If we respond carefully to the phenomenon of learning disabilities, we can, I think, understand more about our lives and the world in which we live. Indeed, I suggest that people with learning disabilities provide us with powerful resources of hope.
These are evident in four interrelated areas.
The first is that they can help us rethink the status we grant to intelligence as the most desirable of all human qualities.
Instead, I suggest, we should ask whether clever people are in themselves an absolute good – whether the “brightest” are necessarily the “best” – and ensure that we subject intelligence
to a radically different use, above all to improve the quality of life of all, regardless of cognitive abilities.
Being clever isn’t everything
This has challenged me in the deepest part of my being, but I understand now that it was intelligence that ushered in the awful lie of eugenics and which, in a less terrible way, was used to justify the disproportionate rewards offered to those with supposed intellectual gifts.
I’ve learnt that “stupidity” isn’t the worst thing that can afflict a person, and that when we hear others being dismissed as “idiots”, “morons” and the rest, we should insist that people like my son Joey don’t do any harm to anyone. In other words, being clever isn’t everything.
The second challenge is to our emphasis on productivity as the prime indicator of human value.
Many of us are brought up to believe that there is nothing more important than what we achieve at school, at work, in the public sphere. Politicians readily criticise people who don’t want to work – as “workshy”, “shirkers” and so on – and the media teaches us to resent those who “fail to contribute their fair share”.

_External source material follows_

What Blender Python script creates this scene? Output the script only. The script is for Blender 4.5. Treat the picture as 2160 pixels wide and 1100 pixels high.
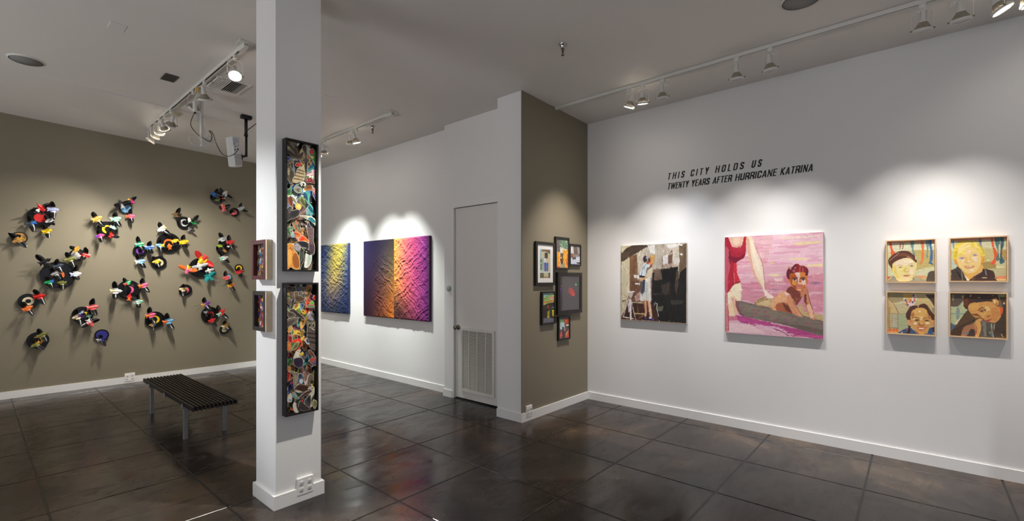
import bpy, math, random
import numpy as np
from mathutils import Vector, Matrix

for _o in list(bpy.data.objects):
    bpy.data.objects.remove(_o, do_unlink=True)
SC = bpy.context.scene
COL = SC.collection
PI = math.pi

# ------------------------------------------------------------------ camera
FPX, HOR, EYE, ANG = 985.13, 587.8, 1.55, math.radians(40.865)
FW = np.array([math.cos(ANG), math.sin(ANG)])
RT = np.array([math.sin(ANG), -math.cos(ANG)])
cam = bpy.data.cameras.new('camera')
cam.sensor_fit = 'HORIZONTAL'
cam.sensor_width = 36.0
cam.lens = FPX / 2160 * 36.0
cam.shift_x = 0.0
cam.shift_y = (HOR - 550) / 2160
cam.clip_start = 0.05
camo = bpy.data.objects.new('camera', cam)
COL.objects.link(camo)
camo.location = (0, 0, EYE)
camo.rotation_euler = (PI / 2, 0, ANG - PI / 2)
SC.camera = camo

# ------------------------------------------------------------------ view, world
SC.view_settings.view_transform = 'Standard'
SC.view_settings.look = 'None'
SC.view_settings.gamma = 1
SC.view_settings.exposure = 1.25
SC.view_settings.use_curve_mapping = False
W = bpy.data.worlds.new('world')
SC.world = W
W.use_nodes = True
W.node_tree.nodes['Background'].inputs[0].default_value = (0.55, 0.65, 0.85, 1)
W.node_tree.nodes['Background'].inputs[1].default_value = 0.3

SPOT_E = 1.0        # master for the track lamps


def area(name, loc, rot, sx, sy, e, col):
    l = bpy.data.lights.new(name, 'AREA')
    l.shape = 'RECTANGLE'; l.size = sx; l.size_y = sy; l.energy = e; l.color = col
    o = bpy.data.objects.new(name, l); COL.objects.link(o)
    o.location = loc; o.rotation_euler = rot
    return o


# fill added at the unseen windows, the side pair tilted up to brighten the ceiling
area('window_fill', (-4.4, -0.6, 0.9), (0, -PI / 2 - 1.0, 0), 1.5, 4.6, 46, (1.0, 0.97, 0.94))
area('window_fill', (-4.4, 5.8, 0.9), (0, -PI / 2 - 1.0, 0), 1.5, 3.4, 58, (1.0, 0.975, 0.95))
area('window_fill', (0.6, -4.75, 1.75), (-PI / 2, PI, 0), 4.6, 2.3, 34, (0.74, 0.84, 1.0))


# ------------------------------------------------------------------ pixel -> place
def C(X):
    return 3.54 + 0.0265 * (5.195 - X)


def ray(u, v):
    d = FW + RT * (u - 1080) / FPX
    return np.array([d[0], d[1], -(v - HOR) / FPX])


def onX(u, v, X):
    r = ray(u, v); p = r * X / r[0]; p[2] += EYE; return p


def onY(u, v, Y):
    r = ray(u, v); p = r * Y / r[1]; p[2] += EYE; return p


def onZ(u, v, Z):
    r = ray(u, v); p = r * (Z - EYE) / r[2]; p[2] += EYE; return p


def ceil(u, v):
    z = 3.6
    for _ in range(20):
        p = onZ(u, v, z); z = C(p[0])
    return p


def atd(u, v, d):
    """point at depth d along the view axis"""
    r = ray(u, v) * d; r[2] += EYE; return r


# ------------------------------------------------------------------ materials
def lin(c):
    c = c / 255.0
    return c / 12.92 if c <= 0.04045 else ((c + 0.055) / 1.055) ** 2.4


def L3(c):
    return (lin(c[0]), lin(c[1]), lin(c[2]), 1.0)


MATS = {}


def mat(name, col=(200, 200, 200), rough=0.5, metal=0.0, spec=0.5, emit=0, ecol=None, noise=0.0, nscale=8.0, bump=0.0, bscale=60.0):
    if name in MATS: return MATS[name]
    m = bpy.data.materials.new(name); m.use_nodes = True
    nt = m.node_tree; b = nt.nodes['Principled BSDF']
    b.inputs['Base Color'].default_value = L3(col)
    b.inputs['Roughness'].default_value = rough
    b.inputs['Metallic'].default_value = metal
    b.inputs['Specular IOR Level'].default_value = spec
    if emit:
        b.inputs['Emission Color'].default_value = L3(ecol or col)
        b.inputs['Emission Strength'].default_value = emit
    tc = nt.nodes.new('ShaderNodeTexCoord')
    if noise > 0:
        n = nt.nodes.new('ShaderNodeTexNoise'); n.inputs['Scale'].default_value = nscale
        n.inputs['Detail'].default_value = 4
        r = nt.nodes.new('ShaderNodeMapRange')
        r.inputs['From Min'].default_value = 0.3; r.inputs['From Max'].default_value = 0.7
        r.inputs['To Min'].default_value = 1 - noise; r.inputs['To Max'].default_value = 1 + noise
        x = nt.nodes.new('ShaderNodeMix'); x.data_type = 'RGBA'; x.blend_type = 'MULTIPLY'
        x.inputs['Factor'].default_value = 1
        x.inputs[6].default_value = L3(col)
        nt.links.new(tc.outputs['Object'], n.inputs['Vector'])
        nt.links.new(n.outputs['Fac'], r.inputs['Value'])
        nt.links.new(r.outputs[0], x.inputs[7])
        nt.links.new(x.outputs[2], b.inputs['Base Color'])
    if bump > 0:
        n2 = nt.nodes.new('ShaderNodeTexNoise'); n2.inputs['Scale'].default_value = bscale
        n2.inputs['Detail'].default_value = 3
        bp = nt.nodes.new('ShaderNodeBump'); bp.inputs['Strength'].default_value = bump
        bp.inputs['Distance'].default_value = 0.002
        nt.links.new(tc.outputs['Object'], n2.inputs['Vector'])
        nt.links.new(n2.outputs['Fac'], bp.inputs['Height'])
        nt.links.new(bp.outputs[0], b.inputs['Normal'])
    MATS[name] = m
    return m


def attr_mat(name, rough=0.45, spec=0.4, nz=0.0, nscale=120.0, coat=0.0):
    if name in MATS: return MATS[name]
    m = bpy.data.materials.new(name); m.use_nodes = True
    nt = m.node_tree; b = nt.nodes['Principled BSDF']
    a = nt.nodes.new('ShaderNodeAttribute'); a.attribute_name = 'paint'
    b.inputs['Roughness'].default_value = rough
    b.inputs['Specular IOR Level'].default_value = spec
    b.inputs['Coat Weight'].default_value = coat
    if nz:
        tc = nt.nodes.new('ShaderNodeTexCoord')
        n = nt.nodes.new('ShaderNodeTexNoise'); n.inputs['Scale'].default_value = nscale
        n.inputs['Detail'].default_value = 5
        r = nt.nodes.new('ShaderNodeMapRange')
        r.inputs['From Min'].default_value = 0.32; r.inputs['From Max'].default_value = 0.68
        r.inputs['To Min'].default_value = 1 - nz; r.inputs['To Max'].default_value = 1 + nz
        x = nt.nodes.new('ShaderNodeMix'); x.data_type = 'RGBA'; x.blend_type = 'MULTIPLY'
        x.inputs['Factor'].default_value = 1
        nt.links.new(tc.outputs['Object'], n.inputs['Vector'])
        nt.links.new(n.outputs['Fac'], r.inputs['Value'])
        nt.links.new(a.outputs['Color'], x.inputs[6]); nt.links.new(r.outputs[0], x.inputs[7])
        nt.links.new(x.outputs[2], b.inputs['Base Color'])
    else:
        nt.links.new(a.outputs['Color'], b.inputs['Base Color'])
    MATS[name] = m
    return m


def glass_mat():
    if 'picture_glass' in MATS: return MATS['picture_glass']
    m = bpy.data.materials.new('picture_glass'); m.use_nodes = True
    nt = m.node_tree; nt.nodes.clear()
    o = nt.nodes.new('ShaderNodeOutputMaterial'); x = nt.nodes.new('ShaderNodeMixShader')
    t = nt.nodes.new('ShaderNodeBsdfTransparent'); g = nt.nodes.new('ShaderNodeBsdfGlossy')
    w = nt.nodes.new('ShaderNodeLayerWeight'); w.inputs['Blend'].default_value = 0.25
    f = nt.nodes.new('ShaderNodeMath'); f.operation = 'MULTIPLY_ADD'; f.inputs[1].default_value = 0.16; f.inputs[2].default_value = 0.035
    nt.links.new(w.outputs['Facing'], f.inputs[0])
    g.inputs['Roughness'].default_value = 0.12
    nt.links.new(f.outputs[0], x.inputs[0]); nt.links.new(t.outputs[0], x.inputs[1])
    nt.links.new(g.outputs[0], x.inputs[2]); nt.links.new(x.outputs[0], o.inputs[0])
    MATS['picture_glass'] = m
    return m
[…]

One of the things that people with learning disabilities demonstrate, however, is that some things are more important than productivity, and that the moment we judge people by what they achieve, what they make, what they do, we diminish those who find such things hard.
The third challenge lies in the priority we afford to spoken language. It has often been argued that the capacity for speech goes to the heart of what it is to be human.
At the age of 30, however, Joey has no spoken language and very limited literacy, yet manages to express his wishes, fears and desires in all sorts of other ways. He’s certainly a human.
And, as long as we assume that communication simply means speech, we will fail to understand not just people like him who are non-verbal but also the many other means we all use to communicate.
The last way that people with learning disabilities challenge our thinking is in the indefinable area of human happiness.
Friends sometimes ask whether Joey is happy and, while it’s difficult to know for certain, my instinct is that he is certainly better at being happy than the rest of his family or, indeed, most non-disabled people I know.
The moment we judge people by what they achieve, what they make, what they do, we diminish those who find such things hard
We can easily patronise people like my Joey for their ability to be made happy by the simplest of things but perhaps it’s wiser to be jealous.
And in a time when psychotherapists identify a new kind of despair stoked by a superabundance of material goods, Joey’s profound pleasure in willow trees, bunting, flowing water, long hair and the oldest of old jokes should make us pause. Do we know how to be happy and, if not, what can he teach us?